On May 13, 1998 India exploded five nuclear devices; three on May 11 and two on May 13, 1998 followed by Pakistan’s six on May 28, and May 30, 1998. Then embarrassed and amazed Prime Minister of India Mr A B Vajpayee stated that “these bombs do not get made overnight”.

India has also been busy diverting its resources to stockpile military hardware, missile technology, nuclear submarines, and technologies from super powers of the world to create an imbalance in the military power equilibrium in the region. Pakistan with its meagre resources is hard-pressed to keep pace with the race and faces multiple problems as far as running of day to day governmental responsibilities are concerned.

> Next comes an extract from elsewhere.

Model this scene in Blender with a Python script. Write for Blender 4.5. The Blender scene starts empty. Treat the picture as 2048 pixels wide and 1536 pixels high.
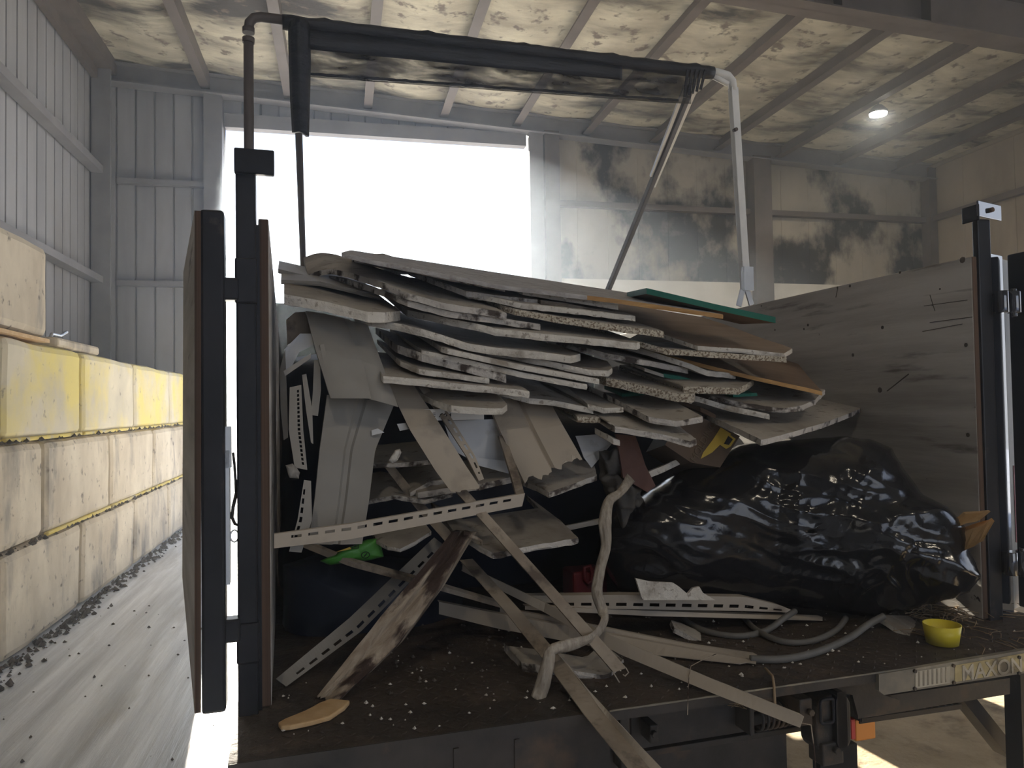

A confrontational scenario of the two nations creates a scary situation and the world very rightly is showing a huge concern. The right thinking people around the world consider India-Pakistan hostility a challenge to the world safety and also believe that the key to diffuse the situation is the stumbling block Kashmir. In this connection Howard Schaffer deputy director of the Institute for the Study of Diplomacy at Georgetown University in his book on the U.S. role in Kashmir who on Wednesday, September 3, 2008 wrote in The Washington Times:

"Kashmir is again becoming very dangerous. Stabilizing Afghanistan, avoiding a potential nuclear face-off between Pakistan and India, and steadying the fragile democratic government in Pakistan are critical to U.S. interests today, far more than in previous decades. They are all at risk if Kashmir sparks a new India-Pakistan crisis. The United States can ignore Kashmir only at its own peril."